La plus élémentaire des charités
Nous devons prévoir l’accueil de millions de visiteurs avec les contraintes de sécurité qui sont hélas aujourd’hui les nôtres. Si l’on pouvait à l’avenir éviter les Femen qui manifestent dans la cathédrale, les écrivains qui se suicident devant l’autel ou bien sûr tout risque d’attentat islamiste, il faut penser l’accueil en amont. Ensuite, il faut prévoir un chemin de catéchèse dans la cathédrale : qu’est-ce qu’un touriste asiatique sans aucune culture occidentale peut comprendre d’un tel bâtiment ? N’est-ce pas la plus élémentaire des charités que de le lui expliquer, en rendant compte à la fois du trésor architectural qu’il représente et du pourquoi de cette merveille architecturale ? Les deux ne s’opposent pas : ils se répondent l’un à l’autre et pour cela il faut réaménager le chemin que le touriste parcourt. Il faut aussi prévoir les célébrations liturgiques, avec l’accueil des milliers de fidèles (eh oui ! il faut prévoir des chaises), des retransmissions audiovisuelles, de la liturgie avec ses deux orgues et la maîtrise de Notre-Dame. Il faut aussi prévoir l’adoration personnelle du croyant, l’accueil de ceux qui veulent rencontrer un prêtre, se confesser ou simplement déposer leur fardeau auprès de personnes accueillantes et bienveillantes. Lorsque l’on fait l’accueil à Notre-Dame, la terre entière vient chercher un signe de l’amour du Christ et bien souvent ce sont des pauvres, des gens perdus, qui se disent : « À Notre-Dame, on m’accueillera, on m’écoutera. » Il serait criminel de penser la réouverture de Notre-Dame en faisant comme avant, sans laisser Dieu nous poser cette question simple : « Qu’as-tu fait de ton frère ? »
Il y a des règles
Que les inquiets se rassurent : il y a des règles et l’Église n’a pas un pouvoir discrétionnaire ni dans l’aménagement intérieur ni pour les œuvres classées.
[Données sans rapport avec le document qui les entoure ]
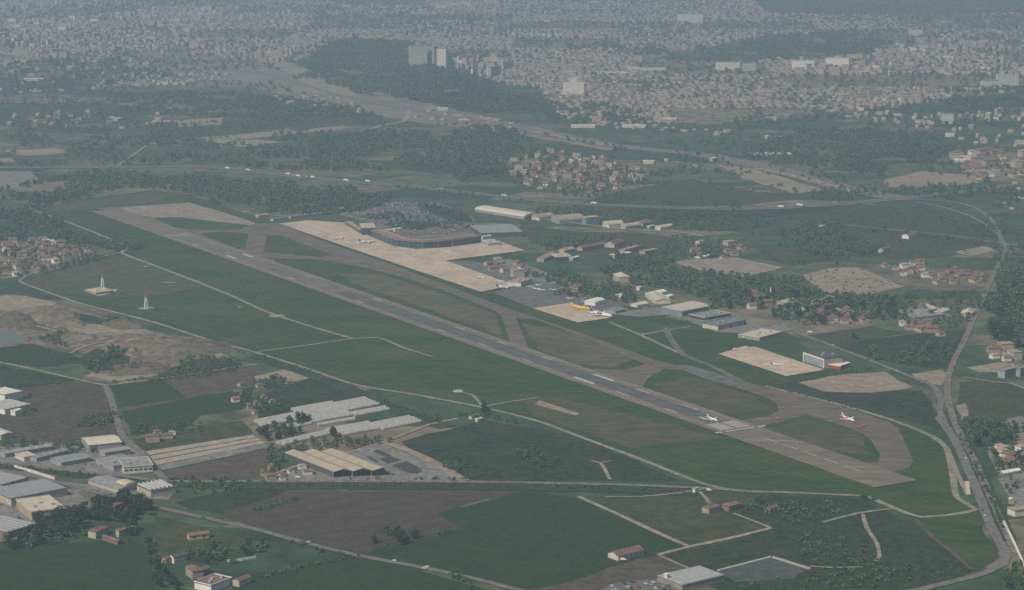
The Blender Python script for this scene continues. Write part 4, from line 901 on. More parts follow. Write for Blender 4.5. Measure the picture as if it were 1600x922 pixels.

Le ministre de la Culture a d’ailleurs clairement indiqué ce mardi 24 novembre qu’on ne pourrait pas remplacer les vitraux par exemple, ce qui n’était qu’une idée parmi tant d’autres. Rien n’est donc encore décidé, mais avec étonnement, je constate que c’est bien la première fois cette année que des personnes reprochent à un gouvernant — en l’occurrence l’archevêque de Paris — de vouloir anticiper.